The titles of the chapters will indicate how the writer arranges his
thought process and marshals his thesis. They are:
Roland Barthes |
Michel Foucalt |
The origin growth and the stagnancy of postmodernism, its history,
its concept, a ‘Relook’, forces in the background, understanding
Derrida, the pioneering interpretation of Ibab Hassan, postmodernism
from the architectural angle, the stand taken by Jean Francois Lyotard,
Roland Barthes’s Death of the Author, Michel Foucault knowledge
methodology, Foucault’s feminism and postmodernism, post modernistic
aestheticism, post modernistic pedagogues, influence of postmodernism in
worldwide educational pragmatic methodology, post modernism and
theology, Bharatha Naatiyam and postmodernism.
New Historicism in the world of literature, the emergence of excluded
pluralism, a revaluation of postmodernism and postmodernism and Marxism-
this is quite impressive in the context of lack of understanding on the
subject by many in the Thamil and Muslim communities.

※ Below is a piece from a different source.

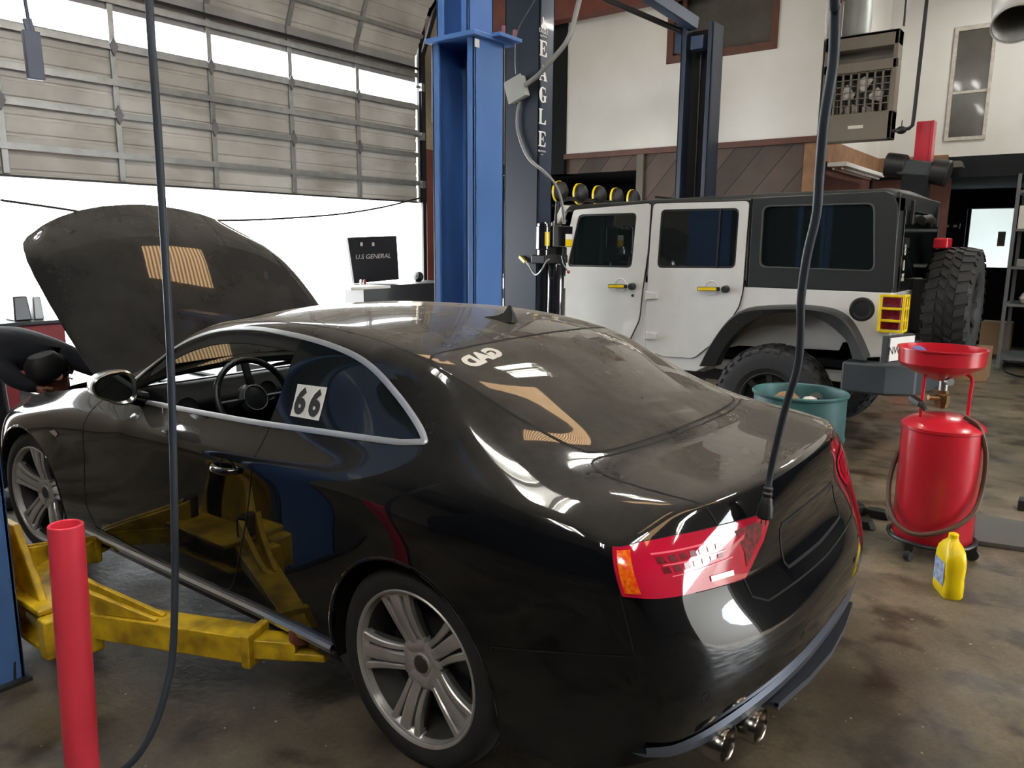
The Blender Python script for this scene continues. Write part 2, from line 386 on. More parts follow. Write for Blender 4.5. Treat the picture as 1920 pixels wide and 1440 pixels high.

At present there are only a handful of English-knowing academics in
our universities. Saba Jeyarasa was Professor in education at the
University of Yaalpaanam.
He was also the Dean at the Ramanathan Fine Arts College which is in
the northern capital.
Author of many books of value in Thamil, Jeyarasa is one of the few
who is familiar with western philosophy, psychology, anthropology and
education.
He is also a pointed speaker in the sense he talk to the point
explaining his knowledge and views to the uninitiated. Here are some
gleanings from some of his articles: Let’s take his article on the high
art of dancing among the rich and the elite among the Thamilians and
Sinhalas- Bharatha (not Bhaaratha as mispronounced by some among the
Sinhala community) Naatiyam to quote his views.
The ‘pure dance’ application to this dance form in fact had its
origin in what was known as “Veriyaattu”
The Sanskrit dominant monarchy brought under its control education
that structured the Sanskrit concepts....The modernism and postmodernism
that spearheaded the Thamil cinema brought in several changes in the
structure of Bharatha Natiyam too. What Jeyarasa has written on
Postmodernism and Marxism may interest fully fledged Marxists in Lanka.
But unfortunately the style of writing of Prof. Saba Jeyarasa is so
unconventional that it he has his own coinages of term to explain the
corresponding terms in English terms which I found difficult to connect.
Nevertheless his attempt to explain what is meant by post modernism
is welcome particularly when Thamil only educated youngsters strive to
know what’s happening outside the northern peninsula and in the eastern
region, as well as the Colombo and Hill Country areas.